The STEAM 3 education hubs should serve as education-led regional innovation ecosystems through structured collaboration among universities, industry, R&D labs, local governments, and society.
The government can also replicate the GIFT City approach by creating global higher education, research and innovation hubs based on strengths of state/regional ecosystems. It can provide special incentives and policy/regulatory enablers to establish high potential Indian and international universities in these clusters and create international innovation and entrepreneurship sub-clusters via partnerships between Indian and global Higher Education Institutions. These partnerships should institutionalize international innovation centres with shared IP policies, cross-border mentoring networks, and funding/financing access.
The government also should align these hubs with National Missions by strategically positioning them with Digital India, Startup India, Aatmanirbhar Bharat, Make in India, and Gati Shakti. It can leverage existing sectoral expertise available in existing innovation clusters like fintech in GIFT City, biotech in Hyderabad, and AI in Bengaluru.
The country needs to streamline administrative procedures to enable the seamless movement of students, faculty, and institutions across borders. This includes simplifying visa processes, reducing documentation burdens, and addressing regulatory bottlenecks that impede international collaborations and academic mobility.
Ensuring transparent and consistent recognition of foreign qualifications is critical for academic mobility, employability and institutional credibility. The process of international degree recognition in India involves multiple regulatory bodies/agencies. This creates inconsistencies and makes the process complex.
To address this, the government should establish a central equivalence architecture for professional and non-professional degrees with discipline-wise protocols and statutory clarity.
A multilateral academic mobility framework should be created tailored for regions such as ASEAN, BIMSTEC, BRICS, or any others. Dialogues may be initiated to develop multilateral agreements enabling systematic student and faculty exchanges including PhD and postdoctoral levels. The framework could also be named after Rabindranath Tagore and called the ‘Tagore Framework’.

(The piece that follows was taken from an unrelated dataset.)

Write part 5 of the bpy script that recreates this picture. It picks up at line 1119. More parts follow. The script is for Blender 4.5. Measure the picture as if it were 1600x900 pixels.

The government should establish a National Research Sovereign Wealth Impact Fund Bharat Vidya Kosh a diaspora led, government matched public trust fund with a sovereign wealth fund-like architecture to finance research, innovation, and capacity building in Indian higher education and skilling. The government should develop country/region-specific strategies for attracting global students and leverage strategic partnerships with digital platforms and education fairs to execute focused marketing campaigns.